EXERCISE INSTRUCTIONS | Using the material that follows, identify and copy each line with the string "scene".

PROVIDED DATA |
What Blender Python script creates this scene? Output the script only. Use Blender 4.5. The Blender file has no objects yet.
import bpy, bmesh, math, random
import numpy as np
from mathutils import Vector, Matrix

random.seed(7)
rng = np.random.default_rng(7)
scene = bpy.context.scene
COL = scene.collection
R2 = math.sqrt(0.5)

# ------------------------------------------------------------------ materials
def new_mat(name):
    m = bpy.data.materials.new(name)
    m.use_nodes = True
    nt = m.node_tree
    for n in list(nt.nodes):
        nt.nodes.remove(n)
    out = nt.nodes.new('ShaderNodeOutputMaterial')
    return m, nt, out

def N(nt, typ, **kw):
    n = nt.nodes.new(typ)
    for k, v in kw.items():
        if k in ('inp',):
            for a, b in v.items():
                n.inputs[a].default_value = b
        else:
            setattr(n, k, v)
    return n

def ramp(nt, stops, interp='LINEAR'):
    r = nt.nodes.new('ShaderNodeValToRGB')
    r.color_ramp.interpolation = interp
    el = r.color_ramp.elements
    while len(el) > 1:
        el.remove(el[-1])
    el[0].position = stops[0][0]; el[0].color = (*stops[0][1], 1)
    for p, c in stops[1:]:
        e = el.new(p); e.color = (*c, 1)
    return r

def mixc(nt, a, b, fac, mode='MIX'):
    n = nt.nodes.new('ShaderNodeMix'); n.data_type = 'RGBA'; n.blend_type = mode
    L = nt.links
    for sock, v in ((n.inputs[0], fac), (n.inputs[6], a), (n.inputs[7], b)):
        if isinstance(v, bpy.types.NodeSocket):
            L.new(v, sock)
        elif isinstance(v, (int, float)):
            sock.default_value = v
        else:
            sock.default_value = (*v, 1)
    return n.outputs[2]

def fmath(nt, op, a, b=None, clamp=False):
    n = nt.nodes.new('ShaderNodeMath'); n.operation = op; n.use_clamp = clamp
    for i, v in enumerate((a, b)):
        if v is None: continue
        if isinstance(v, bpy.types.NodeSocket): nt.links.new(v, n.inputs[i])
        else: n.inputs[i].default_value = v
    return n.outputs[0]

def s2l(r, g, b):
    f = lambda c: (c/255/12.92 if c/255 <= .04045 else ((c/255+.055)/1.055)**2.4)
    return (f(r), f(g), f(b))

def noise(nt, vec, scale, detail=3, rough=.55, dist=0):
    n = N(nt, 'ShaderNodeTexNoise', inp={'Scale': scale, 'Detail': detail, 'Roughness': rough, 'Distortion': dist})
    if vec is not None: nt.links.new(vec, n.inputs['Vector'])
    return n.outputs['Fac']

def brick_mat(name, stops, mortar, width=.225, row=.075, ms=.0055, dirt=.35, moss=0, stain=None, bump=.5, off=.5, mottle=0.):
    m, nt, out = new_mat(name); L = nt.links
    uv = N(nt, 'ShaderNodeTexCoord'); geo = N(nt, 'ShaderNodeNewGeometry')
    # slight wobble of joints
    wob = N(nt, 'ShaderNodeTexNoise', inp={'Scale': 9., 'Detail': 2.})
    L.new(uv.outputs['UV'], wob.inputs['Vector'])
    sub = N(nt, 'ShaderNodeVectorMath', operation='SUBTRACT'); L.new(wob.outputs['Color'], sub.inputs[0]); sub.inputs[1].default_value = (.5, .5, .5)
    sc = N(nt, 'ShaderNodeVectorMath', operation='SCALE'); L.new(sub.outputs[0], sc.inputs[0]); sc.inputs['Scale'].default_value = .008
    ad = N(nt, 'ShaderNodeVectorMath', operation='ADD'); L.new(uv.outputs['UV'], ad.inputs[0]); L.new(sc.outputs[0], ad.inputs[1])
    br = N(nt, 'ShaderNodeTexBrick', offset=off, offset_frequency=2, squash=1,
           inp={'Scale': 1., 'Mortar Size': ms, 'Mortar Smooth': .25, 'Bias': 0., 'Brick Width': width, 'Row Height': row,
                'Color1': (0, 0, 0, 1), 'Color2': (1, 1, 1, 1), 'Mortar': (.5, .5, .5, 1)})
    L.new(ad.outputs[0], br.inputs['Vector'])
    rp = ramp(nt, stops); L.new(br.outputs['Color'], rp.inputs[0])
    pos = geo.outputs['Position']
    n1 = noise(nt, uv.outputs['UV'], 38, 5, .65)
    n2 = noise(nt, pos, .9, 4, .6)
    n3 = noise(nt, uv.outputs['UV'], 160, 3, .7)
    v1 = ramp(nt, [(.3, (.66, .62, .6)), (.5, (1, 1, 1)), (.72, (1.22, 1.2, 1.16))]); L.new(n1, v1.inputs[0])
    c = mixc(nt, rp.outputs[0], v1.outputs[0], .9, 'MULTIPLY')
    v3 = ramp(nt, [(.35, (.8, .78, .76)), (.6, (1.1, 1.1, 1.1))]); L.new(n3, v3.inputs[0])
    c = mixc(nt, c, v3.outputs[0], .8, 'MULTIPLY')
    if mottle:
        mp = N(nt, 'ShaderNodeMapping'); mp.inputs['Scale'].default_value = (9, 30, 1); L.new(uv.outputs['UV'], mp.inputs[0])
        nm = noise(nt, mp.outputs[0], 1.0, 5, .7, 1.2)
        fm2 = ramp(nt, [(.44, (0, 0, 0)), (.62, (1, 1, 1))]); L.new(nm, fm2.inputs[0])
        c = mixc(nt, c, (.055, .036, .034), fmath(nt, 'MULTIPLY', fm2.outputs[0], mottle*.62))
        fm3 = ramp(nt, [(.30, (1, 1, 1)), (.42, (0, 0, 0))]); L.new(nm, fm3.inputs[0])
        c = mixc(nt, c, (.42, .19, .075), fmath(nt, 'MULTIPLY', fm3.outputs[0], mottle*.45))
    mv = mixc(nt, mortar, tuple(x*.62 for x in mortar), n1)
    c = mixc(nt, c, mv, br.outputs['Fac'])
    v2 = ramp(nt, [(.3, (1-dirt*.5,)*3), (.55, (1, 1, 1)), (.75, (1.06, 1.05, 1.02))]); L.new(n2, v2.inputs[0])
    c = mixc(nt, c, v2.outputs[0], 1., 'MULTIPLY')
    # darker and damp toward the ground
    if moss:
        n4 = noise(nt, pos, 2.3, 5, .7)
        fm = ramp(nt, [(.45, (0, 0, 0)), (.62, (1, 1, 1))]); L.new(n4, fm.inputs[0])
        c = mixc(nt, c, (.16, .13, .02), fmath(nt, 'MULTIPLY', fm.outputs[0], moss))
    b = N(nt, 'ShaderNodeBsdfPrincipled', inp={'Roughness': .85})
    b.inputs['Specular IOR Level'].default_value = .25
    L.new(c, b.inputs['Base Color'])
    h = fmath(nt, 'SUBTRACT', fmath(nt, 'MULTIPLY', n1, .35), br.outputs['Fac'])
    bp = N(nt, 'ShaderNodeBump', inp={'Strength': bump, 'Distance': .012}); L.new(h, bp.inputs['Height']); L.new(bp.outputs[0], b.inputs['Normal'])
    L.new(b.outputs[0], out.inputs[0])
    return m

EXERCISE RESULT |
What Blender Python script creates this scene? Output the script only. Use Blender 4.5. The Blender file has no objects yet.
scene = bpy.context.scene
COL = scene.collection